In $\Delta ABC,$ side $AC$ and the perpendicular bisector of $BC$ meet at $D$, where $BD$ bisects $\angle ABC$.

Let $E=(0,0)$, $B=(-\alpha,0)$, $C=(\alpha,0)$, $D=(0,\beta)$. Then we have $$\alpha^2+\beta^2=7^2=49,\quad\tan \angle ACB=\frac{\beta}{\alpha}\in(0,\sqrt3).$$ Let $t=\tan \angle ACB$, then $$y_{AB}=\frac{2t}{1-t^2}(x+\alpha),\quad y_{AC}=-tx+\beta.$$ And we have $$A=\left(-\alpha\frac{1+t^2}{3-t^2},\alpha\frac{4t}{3-t^2}\right),\quad |AB|=2\alpha\frac{1+t^2}{3-t^2}.$$ Thus, the area \begin{align} S_{\triangle ABD} &= \frac12|AB|\cdot|DE|\\ &=\alpha\beta\frac{1+t^2}{3-t^2}\\ &=\frac{49t}{3-t^2}\in(0,\infty). \end{align} If you have some other conditions such that $\frac{t}{3-t^2}=\sqrt5$, then $a=49$. If not, $a$ can be any positive real number.

Note:- As others mentioned, this question was unsolvable before because there can be infinitely many such triangles. I also realized that is true because I missed a small detail that $AD = 9$. Sorry for the inconvenience. I also figured out how to solve this now.

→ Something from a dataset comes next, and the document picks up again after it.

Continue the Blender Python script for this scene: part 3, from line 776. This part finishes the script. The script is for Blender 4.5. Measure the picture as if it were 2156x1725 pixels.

I had figured out that :- $$\frac{k}{m} = \frac{7}{2n} = \frac{m}{(7+k)}$$ With the new information this becomes :- $$\frac{9}{m} = \frac{7}{2n} = \frac{m}{16}$$

From here, I get $m = 12$ , so I have the lengths of all the sides of $\Delta ABC$.
Now from Heron's Formula I have :- $$[\Delta ABD] = \sqrt{s(s-a)(s-b)(s-c)}$$ $$\rightarrow \sqrt{14 * 2 * 5 * 7}$$ $$\rightarrow \sqrt{980} = 14\sqrt{5}$$ So we have $a = 14$ as our solution.